We have found that Max Cohen and Robert L. Carnahan, during the taxable years, represented to the illegal operators of night clubs in Sedgwick County that they could afford them protection against arrests and prosecution by State and County officials; that*265 as consideration thereof, the owners and operators of such illegal businesses made payments to Cohen and/or Carnahan on the basis of percentage of profits, and that these payments were made under such circumstances as to represent payments for protection or tribute to Cohen and/or Carnahan. Counsel for petitioner admits that payments for protection are not deductible in computing income. There is no question in our mind on the record in this case that, albeit we have found that Cohen furnished the bank roll for the gambling operations, the real reason for the payments was the undertaking to afford protection exacted under expressed or implied threats by Cohen and/or Carnahan. Although petitioner's testimony was confused and, in parts unintelligible, we have found therefrom that the bank roll was paid back to Cohen before the split of profits and the making of protection payments to Cohen. In Robert L. Carnahan, 9 T.C. 1206">9 T.C. 1206, we observed: "It is significant that neither Cohen nor Carnahan spoke one word in denial of the charge of the Government that they received payments for protection. Cohen, though present in the court room, never took the witness stand, and Carnahan, *266 who appeared as a witness, did not deny either the receipt of the money for protection or any of the accusatory statements made by other witnesses." We observed further in that case: "In view of the large money returns, it is utterly unreasonable to believe that the temporary need of money for the operation of gambling tables, the 'bank roll,' was the sole reason for introducing Cohen and Carnahan into the several transactions * * *. If the payments to Cohen and Carnahan were not a form of tribute, or payments for protection exacted by compulsion, why did the club owners and operators continue to pay, year after year, some as high as 75 per cent of the earnings, amounting to many times the sum claimed to have been advanced as the 'bank roll'? All reasonable inferences from the situation tend to support the testimony that no 'place' could operate in Sedgwick County without paying Cohen. To pay Cohen was to pay Carnahan."
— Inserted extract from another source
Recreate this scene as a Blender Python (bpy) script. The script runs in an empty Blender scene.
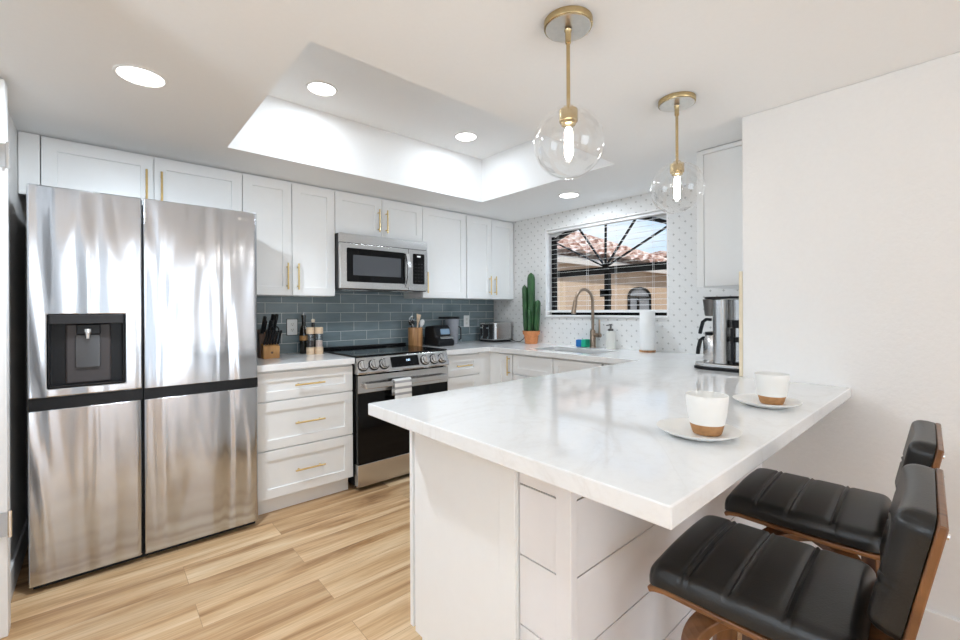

We have found that the payments made to Cohen and Carnahan were payments for protection against raids and arrests by the law enforcement officials of Sedgwick County and the State of Kansas. They were accordingly not deductible in computing the income received by*267 petitioner from Canyons Supper Club.
The second issue relates to the deduction of salaries paid to various persons employed in the operation of the gambling tables, what we have called in G. A. Comeaux, supra, the "legitimate expenses of an illegitimate business." We held in the Comeaux case that such expenses are deductible. We make a similar ruling here. The amounts appear in the findings of fact.
The third issue is a question of fraud. Unless fraud be found for the year 1940, further action by the respondent is barred by the statute of limitations. In our findings of fact we have held that the petitioner was guilty of fraud for all the years here involved. The evidence shows that the petitioner failed to report large items of income; that in computing his income he made large deductions which were without the law and that his returns were well calculated to mislead the Commissioner. It is the duty of every taxpayer to file an honest return; to reveal frankly his income sources and to claim no deductions not reasonably allowable. We will not undertake to recite all of the evidences of fraud apparent on reading of the long record in this case. Suffice it to say that*268 the record contains clear and convincing evidence that petitioner filed fraudulent returns for the years here involved. Respondent's action in assessing penalties is therefore approved.
The above disposition of the fraud issue makes unnecessary a discussion of the fourth or alternative issue.
Decision will be entered under Rule 50.